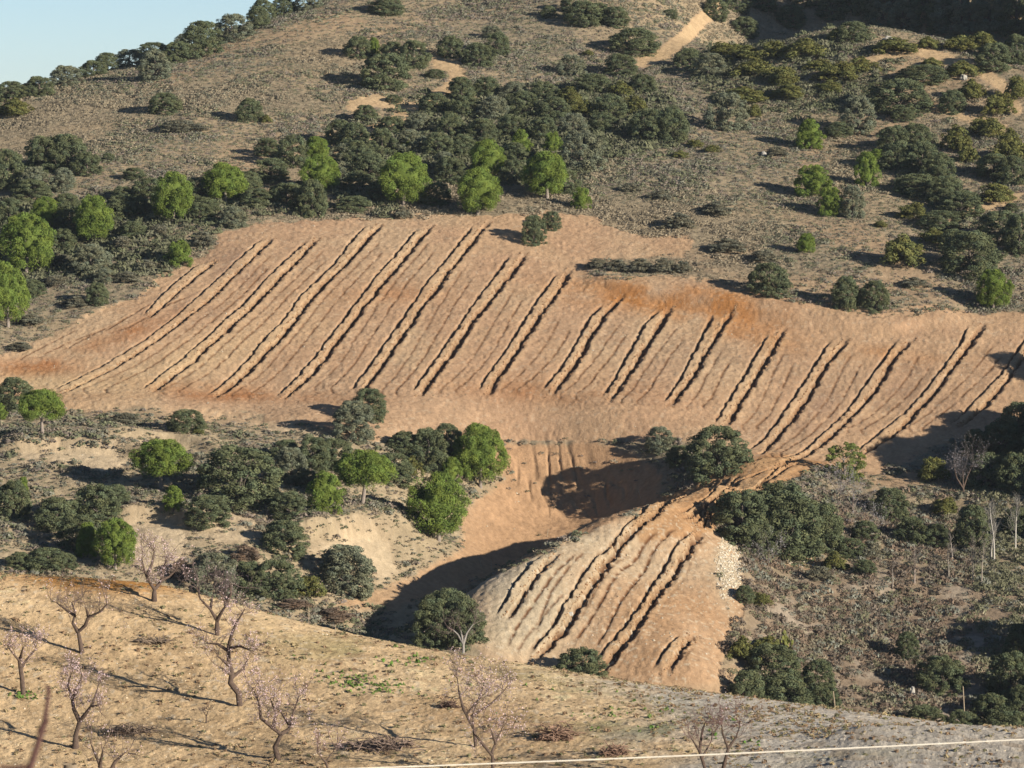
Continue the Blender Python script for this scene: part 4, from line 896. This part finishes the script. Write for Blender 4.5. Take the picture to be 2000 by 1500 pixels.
def d_green(x, y, u, v, r):
    k = blob(u, v, 700, 1334, 80, 12, 9)*1.5+blob(u, v, 1100, 1380, 300, 30, 10)*.25*(vn(x, y, 1.2, 5) > .6)+blob(u, v, 45, 1358, 24, 6)*3+blob(u, v, 800, 1290, 60, 8)*.5
    return k, np.ones(len(x)), (r.random(len(x)) < .5).astype(int)
cover('grass', 'small patches of fresh green grass on the orchard slope', 'grass', 26000, near_sampler(d_green), tuft_mesh(8, 4, 1.2, .4), .16, [(.20,.36,.08),(.28,.38,.12)], 8)
def d_dry(x, y, u, v, r):
    g = fbm(x, y, 2.5, 3, 230); k = .12+sst(.5, .65, g)*.4+blob(u, v, 1080, 1430, 60, 14)+blob(u, v, 1200, 1470, 50, 12)+blob(u, v, 1620, 1425, 200, 12, 10)*.8
    c = r.random(len(x)); return k, .6+.8*r.random(len(x)), np.where(c < .4, 0, np.where(c < .75, 1, 2))
cover('weeds', 'dry brown weeds dotted over the orchard slope', 'weeds', 30000, near_sampler(d_dry), tuft_mesh(10, 9, 1.0, .35), .13, [(.46,.32,.20),(.58,.47,.27),(.36,.34,.19)], 9)
ico_v = unit(np.array([(1,1,1),(-1,-1,1),(-1,1,-1),(1,-1,-1),(1.2,0,0),(-1.2,0,0)], float))
STONE = (unit(np.array([(0,0,1),(1,0,.1),(0,1,0),(-1,.1,0),(0,-1,.1),(0,0,-1)], float))*[.5,.42,.36], np.array([(0,1,2),(0,2,3),(0,3,4),(0,4,1),(5,2,1),(5,3,2),(5,4,3),(5,1,4)]))
def d_st(x, y, u, v, r): return .35+.5*(vn(x, y, 3, 77) > .5), .5+1.3*r.random(len(x))**3, r.integers(0, 3, len(x))
stone = attr_mat('stone', scale=6, vary=.2)
cover('gravel', 'pale loose stones strewn over the orchard soil', 'stones', 80000, near_sampler(d_st), STONE, .060, [(.90,.74,.50),(.66,.50,.32),(.95,.85,.66)], 10, stone)
def d_rub(x, y, u, v, nz, r): 
    k = np.clip(blob(u, v, 1424, 1110, 22, 56)*3-.4, 0, 1)+blob(u, v, 1560, 1098, 30, 10)*.5
    return k, .5+1.2*r.random(len(x)), r.integers(0, 3, len(x))
cover('rubble', 'heap of white limestone rubble at the edge of the ploughed mound', 'rubble', 260000, far_sampler(d_rub, 290, 326), STONE, .17, [(.72,.64,.48),(.62,.52,.37),(.80,.73,.60)], 11, stone)
def d_clod(x, y, u, v, nz, r):
    k = pmask(u, v, MOUND, 4)*.35+pmask(u, v, FIELD, 6)*.10*(.3+blob(u, v, 430, 530, 160, 90))+pmask(u, v, GULLY, 6)*.05+(u < 620)*(v > 860)*.06
    return k, .4+1.1*r.random(len(x))**2, r.integers(0, 3, len(x))
cover('pebbles', 'small pale stones scattered on the ploughed soil', 'stones', 60000, far_sampler(d_clod, 288, 396), STONE, .16, [(.62,.52,.38),(.50,.38,.25),(.70,.63,.50)], 12, stone)

def clod_sampler(r, N):
    X, Y = [], []
    for R, L, H, t in FUR:
        w = world_line(R); n = int(N*(w[-1, 1]-w[0, 1])/900); y = r.uniform(w[0, 1], w[-1, 1], n); x = np.interp(y, w[:, 1], w[:, 0])+r.choice([-1, 1], n)*(t*.9+abs(r.normal(size=n))*.12)-.03
        X.append(x); Y.append(y)
    x, y = np.concatenate(X), np.concatenate(Y); return x, y, .5+.9*r.random(len(x)), r.integers(0, 3, len(x))
cover('clods', 'turned up earth clods lining the furrows', 'clods', 20000, clod_sampler, STONE, .17, [(.40,.24,.13),(.52,.34,.19),(.34,.19,.10)], 13, stone)

# ------------------------------------------------------------------ rocks, brush heaps, stakes, cactus, wire, twig
def rock(label, u, v, w, h, seed):
    bm = bmesh.new(); bmesh.ops.create_icosphere(bm, subdivisions=3, radius=.5); r = random.Random(seed)
    for q in bm.verts:
        n = q.co.normalized(); k = 1+.35*(noise.noise(n*1.7+Vector((seed, 0, 0))))+.12*noise.noise(n*5+Vector((0, seed, 0))); q.co = q.co*k
        q.co.z = max(q.co.z, -.25)
    me = bpy.data.meshes.new('boulder'); bm.to_mesh(me); bm.free()
    at = me.color_attributes.new('tint', 'FLOAT_COLOR', 'POINT')
    for d_ in at.data: d_.color = (.60, .57, .50, 1)
    me.materials.append(stone); o = link('boulder', me); p = hit(u, v); d = p[1]/F; o.location = (p[0], p[1], float(ground(p[0], p[1]))+h*d*.25); o.scale = (w*d, w*d*.8, h*d*1.3); o.rotation_euler.z = r.random()*6
    tag(o, label, 'boulder', 'white boulders on the right slope')
import bmesh
from mathutils import noise
rock('wide white boulder among bushes on the crest of the right spur', 1735, 80, 26, 12, 1)
rock('white boulder by the mats near the top right', 1882, 155, 15, 12, 2)
rock('small white boulder left of the larger one near the top right', 1744, 155, 9, 6, 3)
rock('white boulder left of the high round pine', 1492, 305, 13, 9, 4)
rock('white stone in the middle of the lower ploughed mound', 1114, 1196, 12, 8, 5)
rock('pale boulder beside the oak at the lower right', 1782, 1358, 14, 20, 6)
def heap(label, u, v, w, h, seed, col=(.22, .15, .12), near=True, n=130):
    r = np.random.default_rng(seed); f = hit(u, v, near=near); d = f[1]/F; f[2] = float(ground(f[0], f[1])); out = []
    for k in range(n):
        c = np.array([r.normal()*w*.22*d, r.normal()*w*.14*d, abs(r.normal())*h*.35*d]); a = unit(np.array([r.normal(), r.normal()*.7, r.normal()*.35+.15])); L = w*d*r.uniform(.08, .22)
        out.append(tube([c-a*L, c+[0, 0, .03], c+a*L], [.012, .022, .006], 3))
    V, Fq = merge(out); o = link('brush_heap', mesh_np('brush_heap', V, Fq, np.ones((len(V), 3))*col, bark)); o.location = f
    tag(o, label, 'brush heap', 'heaps of pruned branches')
heap('long heap of dark pruned branches low in the orchard', 745, 1462, 140, 20, 1, (.36, .27, .22), n=220)
heap('thin twigs standing in for shadows between the Y trunk tree and crooked tree', 255, 1432, 100, 14, 2, (.38, .29, .22), n=120)  # twigs added where only shadows lie on the ground
heap('small dark heap of twigs left of the broad pink tree', 875, 1382, 44, 18, 3, n=110)
heap('reddish dry twig heap right of the broad pink tree', 1085, 1445, 80, 34, 4, (.44, .29, .21), n=260)
heap('small reddish twig heap near the bottom centre', 1200, 1476, 60, 26, 5, (.44, .29, .21), n=160)
heap('faint grey twig heap in the middle of the orchard', 300, 1258, 76, 12, 6, (.36, .28, .21), n=90)
def stake(label, u, v, h, lean, near=False, rad=.03, col=(.55, .45, .32), group='wooden stakes'):
    f = hit(u, v, near=near); d = f[1]/F; f[2] = float(ground(f[0], f[1])); o = link('stake', None); 
    P = [(0, 0, -.3), (lean*d*.5, 0, h*d*.5), (lean*d, 0, h*d)]
    me = mesh_np('stake', *tube(P, [rad, rad, rad*.9], 6), np.ones((18, 3))*col, bark, smooth=True); bpy.data.objects.remove(o); o = link('stake', me); o.location = f; tag(o, label, 'stake', group)
stake('leaning pale wooden stake right of the lower oaks', 1634, 1414, 62, -7, rad=.045); stake('tall thin wooden stake right of the round dark oak', 1886, 1442, 100, -6, rad=.045)
stake('thin stake on the crest in front of the mound foot bush', 1167, 1358, 22, 0, True, .018)
stake('thin stake on the orchard crest by the dry brown bushes', 603, 1216, 34, 0, True, .014); stake('short stake on the orchard crest beside the dark gully', 655, 1238, 20, 0, True, .014)
stake('short tilted stake in the shade beside the gully floor', 942, 1106, 24, -9, rad=.03); stake('second short stake in the gully shade', 960, 1112, 20, -1, rad=.025)
stake('short stake in the upper gully shade by the ramp', 1068, 1048, 16, 3, rad=.025); stake('short tilted stake below the rim oak shade', 1252, 972, 16, -6, rad=.03)
# prickly pear
pr = link('prickly_pear', None); f = hit(1538, 1272); f[2] = float(ground(f[0], f[1])); pr.location = f; tag(pr, 'yellow green prickly pear cactus beside the lower oaks', 'cactus')
r = np.random.default_rng(3); pads = [(np.array([0, 0, .15]), 0.0)]
for k in range(26):
    b, a = pads[r.integers(0, len(pads))]; a2 = a+r.normal()*.5; pads.append((b+np.array([math.sin(a2)*.24, r.normal()*.13, math.cos(a2)*.22]), a2))
for b, a in pads:
    bm = bmesh.new(); bmesh.ops.create_uvsphere(bm, u_segments=10, v_segments=7, radius=1); me = bpy.data.meshes.new('pad'); bm.to_mesh(me); bm.free()
    at = me.color_attributes.new('tint', 'FLOAT_COLOR', 'POINT'); c = .85+.3*r.random()
    for d_ in at.data: d_.color = (.36*c, .38*c, .12*c, 1)
    me.materials.append(leaf); o = link('pad', me, pr); o.location = b; o.rotation_euler = (r.normal()*.3, a, r.normal()*.6); o.scale = (.11, .03, .16)
# fence wire across the foreground, between posts beyond both edges of the photo
wc = attr_mat('wire_metal', scale=20, vary=.1)
e = link('wire_fence', None); pL, pR = ray(620, 1502.5)*24, ray(2000, 1443)*24
dvec = pR-pL; a0, a1 = pL-dvec*.35, pR+dvec*.35
tag(e, 'thin pale wire stretched across the bottom of the view', 'fence wire')
Pw = [a0+(a1-a0)*t+np.array([0, 0, .03*((2*t-1)**2-1)+.0155]) for t in np.linspace(0, 1, 25)]
V, Fq = tube(Pw, [.0046]*25, 6); link('wire', mesh_np('wire', V, Fq, np.ones((len(V), 3))*(1.2, 1.12, .95), wc), e)
for q in (a0, a1):
    g = float(ground(q[0], q[1])); V, Fq = tube([(q[0], q[1], g-.4), (q[0], q[1], (g+q[2])/2), (q[0], q[1], q[2]+.1)], [.05, .05, .045], 8)
    link('post', mesh_np('post', V, Fq, np.ones((len(V), 3))*(.35, .28, .2), bark, smooth=True), e)
# a twig close to the camera, out of focus
t0 = ray(96, 1345)*6.0; t1 = ray(58, 1502)*6.0; g = float(ground(t1[0], 6.0)); pts_ = [(t1[0]-.05, 6.0, g-.1), (t1[0]-.03, 6.0, (g+t1[2])/2), tuple(t1), tuple(t1+(t0-t1)*.55+np.array([.006, 0, 0])), tuple(t0)]
V, Fq = tube(pts_, [.010, .008, .0055, .0045, .0035], 6); V2, F2 = tube([t1+(t0-t1)*.45, t1+(t0-t1)*.55+[.01, 0, .008]], [.004, .006], 5)
t2 = ray(0, 1497)*6.0; V3, F3 = tube([t1+[0, 0, .004], (t1+t2)/2, t2], [.004, .0035, .003], 5)
V4, F4 = tube([t0-[0, 0, .003], t0+[-.006, 0, .006]], [.004, .002], 5)
V, Fq = merge([(V, Fq), (V2, F2), (V3, F3), (V4, F4)])
tag(link('bare_twig', mesh_np('bare_twig', V, Fq, np.ones((len(V), 3))*(.16, .09, .08), bark)), 'blurred dark twig poking up close to the lens at the lower left', 'twig')
# ------------------------------------------------------------------ thin air haze over the whole valley
bm = bmesh.new(); bmesh.ops.create_cube(bm, size=1)
for q in bm.verts: q.co = Vector((q.co.x*12000, q.co.y*12000, -61.5+(q.co.z+.5)*(61.5+92)))
me = bpy.data.meshes.new('haze'); bm.to_mesh(me); bm.free()
hm = bpy.data.materials.new('haze'); hm.use_nodes = True; hn = hm.node_tree; hn.nodes.clear(); ho = hn.nodes.new('ShaderNodeOutputMaterial'); hv = hn.nodes.new('ShaderNodeVolumePrincipled')
hv.inputs['Color'].default_value = (.78, .88, 1, 1); hv.inputs['Density'].default_value = .00006; hv.inputs['Anisotropy'].default_value = .1
hn.links.new(hv.outputs[0], ho.inputs['Volume']); me.materials.append(hm)
tag(link('haze', me), 'thin bluish air haze over the valley', 'haze', kind='stuff')
S.cycles.volume_bounces = 0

What you will do:
Scan the material above. Extract every line in which the word "from" occurs.

Result for this task:
Continue the Blender Python script for this scene: part 4, from line 896. This part finishes the script. Write for Blender 4.5. Take the picture to be 2000 by 1500 pixels.
from mathutils import noise